Inman

Real estate’s ‘Clean Up Woman’

Editor’s note: Inman News would like to welcome Marc Davison as a regular columnist to our daily news service. Davison’s perspectives on change in the real estate industry will appear on Inman News each week. His first column, “Clean Up Woman,” opens with a few lines from a popular 1970s song.

A clean up woman, is a woman who
Gets all the love we girls leave behind
The reason I know so much about her
Is because she picked up a man of mine ……Betty Wright, Vision Records, 1978

There are many Betty Wrights singing the blues in real estate. Their phones are quiet, their lead generation is dead. Their escrow cupboards are bare. With little to do, they realize their customers are having a swinging time with the clean up women of real estate — the young, sexy progressive dot-coms and slick real estate brokerages that have traded the conventional curlers and floppy slippers for provocative Web sites and alluring services.  

Power Points and growth charts showing the fantastic ascension of Internet usage among consumers don’t lie. Consumers love online real estate and they’re using it now more than ever. Vintage brokerages have seen their traffic drop, their leads dry up and their rankings plummet. Odd, isn’t it? The Web is a closed platform. The same 40 million surfers that were on the Web last year are still on it today.

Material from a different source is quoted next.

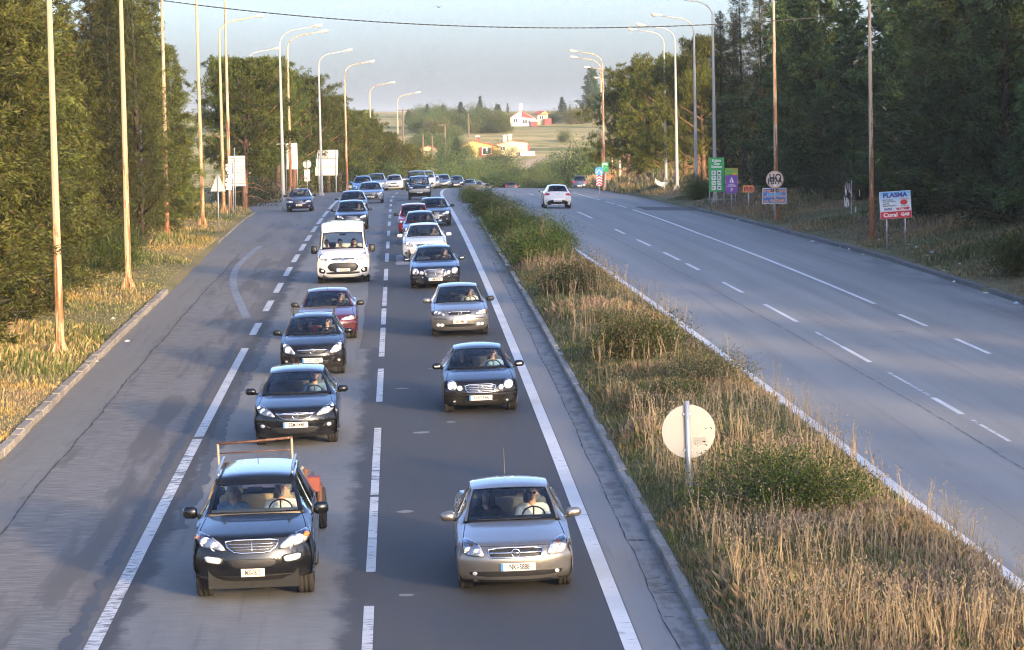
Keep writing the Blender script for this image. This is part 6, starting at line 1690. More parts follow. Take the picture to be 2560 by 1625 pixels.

I took this man’s love and put it on a shelf,
And like a fool, I thought I had him all to myself

Betty learned the hard way: Relationships take work. It’s the little things you do when least expected. It’s the big things that go a long way to securing a great forever. Too many professionals in our business rely on their brands, their tenures and their referral bases. They believe the once-a-year phone call, the monthly newsletter about themselves or the Web site they built in 1999 will sustain a client for life. Then a client lists with a competitor. All that’s left is pain in their hearts and Betty’s song spinning in their heads.  

Each day, millions of eyeballs scan real estate online. Ratings indicate those eyes are wandering. Can you blame them? Who wants to look at the same ratty nightgown week after week, year after year? Variety is the spice of life. That’s “Victoria’s Secret.” Just ask the clean up woman.

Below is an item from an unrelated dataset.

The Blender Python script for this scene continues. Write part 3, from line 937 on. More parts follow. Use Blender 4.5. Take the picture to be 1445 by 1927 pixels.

When he needed love, I was out havin’ fun,
But I found out all I had done
Was made it easy, for the clean up woman.

Our industry loves to celebrate its accomplishments. During the most transitional moments in the last century, the real estate industry celebrated itself silly. From association conventions to brokerage conferences, professionals picked up more free pens, beaded necklaces and flashing lapel lights than progressive software solutions. Yet business boomed up until some time in early 2006. Then the bubble burst. And now many realize that maybe they should have worried less about getting their business card stamped for a drawing and put more stock in what technology offering was located inside the booth.     

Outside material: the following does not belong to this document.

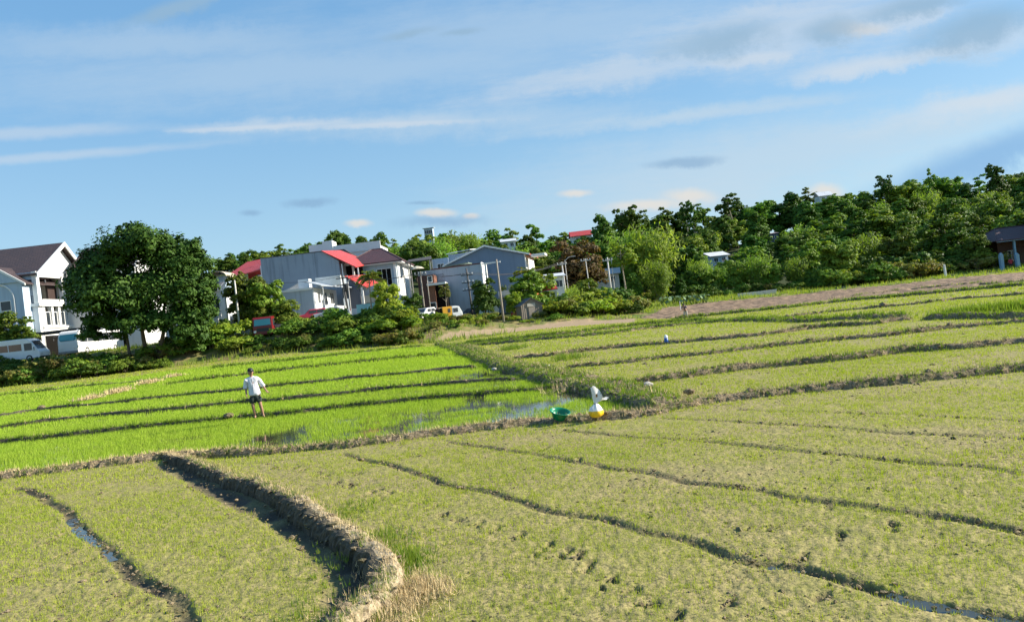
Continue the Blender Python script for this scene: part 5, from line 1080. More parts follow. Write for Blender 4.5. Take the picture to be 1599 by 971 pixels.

Every conference, every survey talks about the consumer. Consumers research for two to six months before they contact a Realtor. I doubt these consumers are trying to find which dog agent to hire or which of the dozens of lead-generation forms on a site to fill out. The clean up woman is body sculpted. She wears cosmetics by M.A.C., and is outfitted by BCBG. She’s looking hotter and more tempting than the companies with walkers and blue hair. 

Funky Guitar Break.   

The clean up woman
Will wipe his blues away
She’ll give him penny lovin’
24 hours a day.

No strings attached baby. That’s her style. She’s cool. Confident. Always has a kind word, and a quick response to a query. She has a Blog. Video. Gobs of data. A neat place for the customer to have a good time. That’s all the consumer really wants from the relationship — a good time. No commitment. No strings. It’s what built the Internet.

When CNN went live with its “2006 Best Places to Live,” 25 million unique visitors hit the site on the first day it launched. People didn’t click there to view homes or fill out forms. They weren’t lured by personalities or promises to go the extra mile. CNN brought them there by virtue of raw, unadulterated, transparent, sexy, informational lingerie.

Conventional real estate won’t go away. It’ll be here forever, but its staid, puritanical practices will end up being the last asked to the dance, picking up the final pieces of the song.   

Chumpin’ Slick, Was my ruin
‘Cause I found out all I was doin’
Was makin’ it easy
For the clean up woman
To get my man’s love, oh, yeah.

Repeat and fade out.

Marc Davison is vice president of OnBoard, a real estate data provider based in New York. Davison previously served as vice president of VREO, a provider of electronic signature and Web site software for the real estate industry.